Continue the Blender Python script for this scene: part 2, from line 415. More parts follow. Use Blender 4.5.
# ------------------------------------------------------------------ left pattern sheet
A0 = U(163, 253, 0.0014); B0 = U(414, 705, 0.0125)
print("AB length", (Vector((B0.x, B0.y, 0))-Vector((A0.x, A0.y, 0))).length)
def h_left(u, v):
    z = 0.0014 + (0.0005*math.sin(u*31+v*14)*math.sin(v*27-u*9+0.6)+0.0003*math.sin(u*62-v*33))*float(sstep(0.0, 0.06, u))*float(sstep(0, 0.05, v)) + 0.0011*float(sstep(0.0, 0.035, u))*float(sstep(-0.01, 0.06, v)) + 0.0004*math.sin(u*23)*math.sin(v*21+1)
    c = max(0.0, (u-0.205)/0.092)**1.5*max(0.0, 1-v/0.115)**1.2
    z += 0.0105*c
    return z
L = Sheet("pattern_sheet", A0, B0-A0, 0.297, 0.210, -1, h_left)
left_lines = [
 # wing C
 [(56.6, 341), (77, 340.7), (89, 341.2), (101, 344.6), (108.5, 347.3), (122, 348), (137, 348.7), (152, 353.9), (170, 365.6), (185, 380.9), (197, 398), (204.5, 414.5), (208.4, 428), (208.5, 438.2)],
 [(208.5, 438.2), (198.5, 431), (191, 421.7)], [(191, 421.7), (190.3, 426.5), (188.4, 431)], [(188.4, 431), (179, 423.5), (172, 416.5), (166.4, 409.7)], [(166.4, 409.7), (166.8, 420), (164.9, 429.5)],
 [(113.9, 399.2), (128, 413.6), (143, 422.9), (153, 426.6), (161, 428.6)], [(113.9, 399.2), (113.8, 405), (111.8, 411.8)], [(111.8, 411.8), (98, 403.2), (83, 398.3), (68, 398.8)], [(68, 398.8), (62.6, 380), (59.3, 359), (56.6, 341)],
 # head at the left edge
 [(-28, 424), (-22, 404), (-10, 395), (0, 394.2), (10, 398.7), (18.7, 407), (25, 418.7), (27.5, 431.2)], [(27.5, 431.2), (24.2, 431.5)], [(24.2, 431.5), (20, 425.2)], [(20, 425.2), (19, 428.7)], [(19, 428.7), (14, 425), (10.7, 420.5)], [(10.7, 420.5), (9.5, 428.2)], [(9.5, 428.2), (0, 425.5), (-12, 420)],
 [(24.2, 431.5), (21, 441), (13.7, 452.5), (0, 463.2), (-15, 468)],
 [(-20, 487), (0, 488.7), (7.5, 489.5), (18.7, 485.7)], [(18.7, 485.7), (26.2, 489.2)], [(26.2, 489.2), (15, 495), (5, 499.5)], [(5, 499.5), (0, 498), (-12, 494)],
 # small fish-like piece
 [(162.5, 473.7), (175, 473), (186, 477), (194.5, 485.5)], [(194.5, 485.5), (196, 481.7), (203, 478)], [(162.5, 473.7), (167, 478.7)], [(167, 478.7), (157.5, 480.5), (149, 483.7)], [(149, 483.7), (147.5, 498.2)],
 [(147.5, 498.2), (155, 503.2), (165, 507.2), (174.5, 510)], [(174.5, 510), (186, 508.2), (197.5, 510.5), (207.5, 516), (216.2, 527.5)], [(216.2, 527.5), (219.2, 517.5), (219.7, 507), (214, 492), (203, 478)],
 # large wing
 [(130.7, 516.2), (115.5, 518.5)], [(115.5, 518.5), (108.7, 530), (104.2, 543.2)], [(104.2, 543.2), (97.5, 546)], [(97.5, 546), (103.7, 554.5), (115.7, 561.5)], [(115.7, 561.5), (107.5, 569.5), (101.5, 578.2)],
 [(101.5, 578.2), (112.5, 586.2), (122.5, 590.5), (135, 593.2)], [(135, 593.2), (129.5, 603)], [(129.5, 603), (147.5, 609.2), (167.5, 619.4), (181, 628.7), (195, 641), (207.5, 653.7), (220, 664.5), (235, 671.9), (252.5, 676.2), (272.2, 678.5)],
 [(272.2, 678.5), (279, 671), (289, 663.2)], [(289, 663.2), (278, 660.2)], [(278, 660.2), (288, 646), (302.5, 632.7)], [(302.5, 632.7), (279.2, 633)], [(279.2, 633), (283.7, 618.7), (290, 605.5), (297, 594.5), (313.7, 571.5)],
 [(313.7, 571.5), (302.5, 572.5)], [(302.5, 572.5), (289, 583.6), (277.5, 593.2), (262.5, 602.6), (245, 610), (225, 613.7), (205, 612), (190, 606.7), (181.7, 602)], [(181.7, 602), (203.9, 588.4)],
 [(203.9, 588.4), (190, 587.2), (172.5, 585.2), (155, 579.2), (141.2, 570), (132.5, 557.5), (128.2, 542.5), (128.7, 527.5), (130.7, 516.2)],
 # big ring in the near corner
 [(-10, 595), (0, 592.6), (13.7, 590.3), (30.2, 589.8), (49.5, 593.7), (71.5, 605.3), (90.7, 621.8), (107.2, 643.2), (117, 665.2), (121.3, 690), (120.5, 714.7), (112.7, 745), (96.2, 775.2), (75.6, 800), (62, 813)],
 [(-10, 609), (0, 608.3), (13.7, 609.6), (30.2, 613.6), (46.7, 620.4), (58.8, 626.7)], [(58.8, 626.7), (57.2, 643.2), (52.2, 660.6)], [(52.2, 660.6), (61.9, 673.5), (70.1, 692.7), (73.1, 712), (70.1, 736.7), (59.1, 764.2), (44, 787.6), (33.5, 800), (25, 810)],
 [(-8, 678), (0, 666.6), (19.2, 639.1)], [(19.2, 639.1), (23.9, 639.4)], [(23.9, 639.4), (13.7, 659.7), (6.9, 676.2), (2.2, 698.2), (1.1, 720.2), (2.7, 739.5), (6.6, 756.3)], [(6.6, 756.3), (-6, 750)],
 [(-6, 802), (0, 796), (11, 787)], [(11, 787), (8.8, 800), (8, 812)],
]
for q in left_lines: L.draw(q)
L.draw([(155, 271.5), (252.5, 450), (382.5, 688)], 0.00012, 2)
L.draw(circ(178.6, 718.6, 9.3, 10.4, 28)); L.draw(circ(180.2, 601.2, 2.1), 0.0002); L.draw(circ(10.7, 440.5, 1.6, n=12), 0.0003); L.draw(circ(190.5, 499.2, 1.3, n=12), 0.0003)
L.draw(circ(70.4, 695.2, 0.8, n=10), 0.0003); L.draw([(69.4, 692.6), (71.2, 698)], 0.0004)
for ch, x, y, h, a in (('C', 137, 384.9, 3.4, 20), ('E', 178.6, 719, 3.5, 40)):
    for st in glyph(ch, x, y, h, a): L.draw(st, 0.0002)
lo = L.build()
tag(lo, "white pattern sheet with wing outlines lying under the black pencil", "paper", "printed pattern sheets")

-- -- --

> _Requirement_
Retype the material in full. Each word must match.

> _Written answer_
Continue the Blender Python script for this scene: part 2, from line 415. More parts follow. Use Blender 4.5.
# ------------------------------------------------------------------ left pattern sheet
A0 = U(163, 253, 0.0014); B0 = U(414, 705, 0.0125)
print("AB length", (Vector((B0.x, B0.y, 0))-Vector((A0.x, A0.y, 0))).length)
def h_left(u, v):
    z = 0.0014 + (0.0005*math.sin(u*31+v*14)*math.sin(v*27-u*9+0.6)+0.0003*math.sin(u*62-v*33))*float(sstep(0.0, 0.06, u))*float(sstep(0, 0.05, v)) + 0.0011*float(sstep(0.0, 0.035, u))*float(sstep(-0.01, 0.06, v)) + 0.0004*math.sin(u*23)*math.sin(v*21+1)
    c = max(0.0, (u-0.205)/0.092)**1.5*max(0.0, 1-v/0.115)**1.2
    z += 0.0105*c
    return z
L = Sheet("pattern_sheet", A0, B0-A0, 0.297, 0.210, -1, h_left)
left_lines = [
 # wing C
 [(56.6, 341), (77, 340.7), (89, 341.2), (101, 344.6), (108.5, 347.3), (122, 348), (137, 348.7), (152, 353.9), (170, 365.6), (185, 380.9), (197, 398), (204.5, 414.5), (208.4, 428), (208.5, 438.2)],
 [(208.5, 438.2), (198.5, 431), (191, 421.7)], [(191, 421.7), (190.3, 426.5), (188.4, 431)], [(188.4, 431), (179, 423.5), (172, 416.5), (166.4, 409.7)], [(166.4, 409.7), (166.8, 420), (164.9, 429.5)],
 [(113.9, 399.2), (128, 413.6), (143, 422.9), (153, 426.6), (161, 428.6)], [(113.9, 399.2), (113.8, 405), (111.8, 411.8)], [(111.8, 411.8), (98, 403.2), (83, 398.3), (68, 398.8)], [(68, 398.8), (62.6, 380), (59.3, 359), (56.6, 341)],
 # head at the left edge
 [(-28, 424), (-22, 404), (-10, 395), (0, 394.2), (10, 398.7), (18.7, 407), (25, 418.7), (27.5, 431.2)], [(27.5, 431.2), (24.2, 431.5)], [(24.2, 431.5), (20, 425.2)], [(20, 425.2), (19, 428.7)], [(19, 428.7), (14, 425), (10.7, 420.5)], [(10.7, 420.5), (9.5, 428.2)], [(9.5, 428.2), (0, 425.5), (-12, 420)],
 [(24.2, 431.5), (21, 441), (13.7, 452.5), (0, 463.2), (-15, 468)],
 [(-20, 487), (0, 488.7), (7.5, 489.5), (18.7, 485.7)], [(18.7, 485.7), (26.2, 489.2)], [(26.2, 489.2), (15, 495), (5, 499.5)], [(5, 499.5), (0, 498), (-12, 494)],
 # small fish-like piece
 [(162.5, 473.7), (175, 473), (186, 477), (194.5, 485.5)], [(194.5, 485.5), (196, 481.7), (203, 478)], [(162.5, 473.7), (167, 478.7)], [(167, 478.7), (157.5, 480.5), (149, 483.7)], [(149, 483.7), (147.5, 498.2)],
 [(147.5, 498.2), (155, 503.2), (165, 507.2), (174.5, 510)], [(174.5, 510), (186, 508.2), (197.5, 510.5), (207.5, 516), (216.2, 527.5)], [(216.2, 527.5), (219.2, 517.5), (219.7, 507), (214, 492), (203, 478)],
 # large wing
 [(130.7, 516.2), (115.5, 518.5)], [(115.5, 518.5), (108.7, 530), (104.2, 543.2)], [(104.2, 543.2), (97.5, 546)], [(97.5, 546), (103.7, 554.5), (115.7, 561.5)], [(115.7, 561.5), (107.5, 569.5), (101.5, 578.2)],
 [(101.5, 578.2), (112.5, 586.2), (122.5, 590.5), (135, 593.2)], [(135, 593.2), (129.5, 603)], [(129.5, 603), (147.5, 609.2), (167.5, 619.4), (181, 628.7), (195, 641), (207.5, 653.7), (220, 664.5), (235, 671.9), (252.5, 676.2), (272.2, 678.5)],
 [(272.2, 678.5), (279, 671), (289, 663.2)], [(289, 663.2), (278, 660.2)], [(278, 660.2), (288, 646), (302.5, 632.7)], [(302.5, 632.7), (279.2, 633)], [(279.2, 633), (283.7, 618.7), (290, 605.5), (297, 594.5), (313.7, 571.5)],
 [(313.7, 571.5), (302.5, 572.5)], [(302.5, 572.5), (289, 583.6), (277.5, 593.2), (262.5, 602.6), (245, 610), (225, 613.7), (205, 612), (190, 606.7), (181.7, 602)], [(181.7, 602), (203.9, 588.4)],
 [(203.9, 588.4), (190, 587.2), (172.5, 585.2), (155, 579.2), (141.2, 570), (132.5, 557.5), (128.2, 542.5), (128.7, 527.5), (130.7, 516.2)],
 # big ring in the near corner
 [(-10, 595), (0, 592.6), (13.7, 590.3), (30.2, 589.8), (49.5, 593.7), (71.5, 605.3), (90.7, 621.8), (107.2, 643.2), (117, 665.2), (121.3, 690), (120.5, 714.7), (112.7, 745), (96.2, 775.2), (75.6, 800), (62, 813)],
 [(-10, 609), (0, 608.3), (13.7, 609.6), (30.2, 613.6), (46.7, 620.4), (58.8, 626.7)], [(58.8, 626.7), (57.2, 643.2), (52.2, 660.6)], [(52.2, 660.6), (61.9, 673.5), (70.1, 692.7), (73.1, 712), (70.1, 736.7), (59.1, 764.2), (44, 787.6), (33.5, 800), (25, 810)],
 [(-8, 678), (0, 666.6), (19.2, 639.1)], [(19.2, 639.1), (23.9, 639.4)], [(23.9, 639.4), (13.7, 659.7), (6.9, 676.2), (2.2, 698.2), (1.1, 720.2), (2.7, 739.5), (6.6, 756.3)], [(6.6, 756.3), (-6, 750)],
 [(-6, 802), (0, 796), (11, 787)], [(11, 787), (8.8, 800), (8, 812)],
]
for q in left_lines: L.draw(q)
L.draw([(155, 271.5), (252.5, 450), (382.5, 688)], 0.00012, 2)
L.draw(circ(178.6, 718.6, 9.3, 10.4, 28)); L.draw(circ(180.2, 601.2, 2.1), 0.0002); L.draw(circ(10.7, 440.5, 1.6, n=12), 0.0003); L.draw(circ(190.5, 499.2, 1.3, n=12), 0.0003)
L.draw(circ(70.4, 695.2, 0.8, n=10), 0.0003); L.draw([(69.4, 692.6), (71.2, 698)], 0.0004)
for ch, x, y, h, a in (('C', 137, 384.9, 3.4, 20), ('E', 178.6, 719, 3.5, 40)):
    for st in glyph(ch, x, y, h, a): L.draw(st, 0.0002)
lo = L.build()
tag(lo, "white pattern sheet with wing outlines lying under the black pencil", "paper", "printed pattern sheets")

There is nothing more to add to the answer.